My younger son, who hates restaurants but loves his brother, begrudgingly conceded. He dreads the attention of the wait person when he only orders one bland dish. Inevitably, they ask questions like, “Are you sure?” or they talk up other items, or other members of the dinner party launch into correcting mode.

In our hotel before the dinner, we checked the online menu to confirm there was a safe food. When we entered the bustling restaurant, the yellow glow on the tables, happy diners chattering, beautifully plated dishes being brought to tables, my son looked pained. The waiter mentioned there was a fixed prix “Family Feast.” A chef’s selection of dishes would be brought to our table. No one had to order an individual meal. We were thrilled. My son wouldn’t be asked any questions.

“And there will be french fries?” I asked the waiter. “We all want to try them.”

“There are always french fries,” he said.

My son’s expression relaxed. He even ordered a fancy cocktail ― bourbon, sherry, cranberry syrup and lemon ― and he liked it! It was a rare moment when we had a family dinner at a restaurant. It was the best dinner we ever had, and he didn’t feel like there was something wrong with him.

Early in my journey as a dad I might have said that I loved my three children unconditionally, but that’s a lie. Discovering them as complex individuals with their own ways of navigating a difficult, unfair, sometimes cruel world, has revealed that there are conditions: my own needs, attachments, and fantasies about who they might be, which are sometimes unclear, unconscious, but potent.

Continually shedding expectations, I move closer and closer to a purer form of caring ― that ideal of unconditional love. That self-discovery is the real pleasure of parenting.

This Thanksgiving some of us will have dinner with our neighbors. We are in charge of pies ― chocolate pecan, traditional pecan, and pumpkin ― and my partner will bring a new gnocchi and Brussel sprouts dish for my daughter’s girlfriend, who is vegan.
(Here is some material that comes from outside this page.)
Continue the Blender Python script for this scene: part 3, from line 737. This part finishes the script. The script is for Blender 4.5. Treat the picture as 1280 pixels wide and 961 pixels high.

My son will stay home where he wants to be, away from the attention of others (and the bad memories that brings up), play video games and watch movies, and talk to his grandmother who is in a different time zone.

We will miss him, of course, but I trust he will be OK.

Later we plan to come home for dessert with him. Through some holiday magic I don’t pretend to understand, but for which I am grateful, pumpkin pie is a safe food.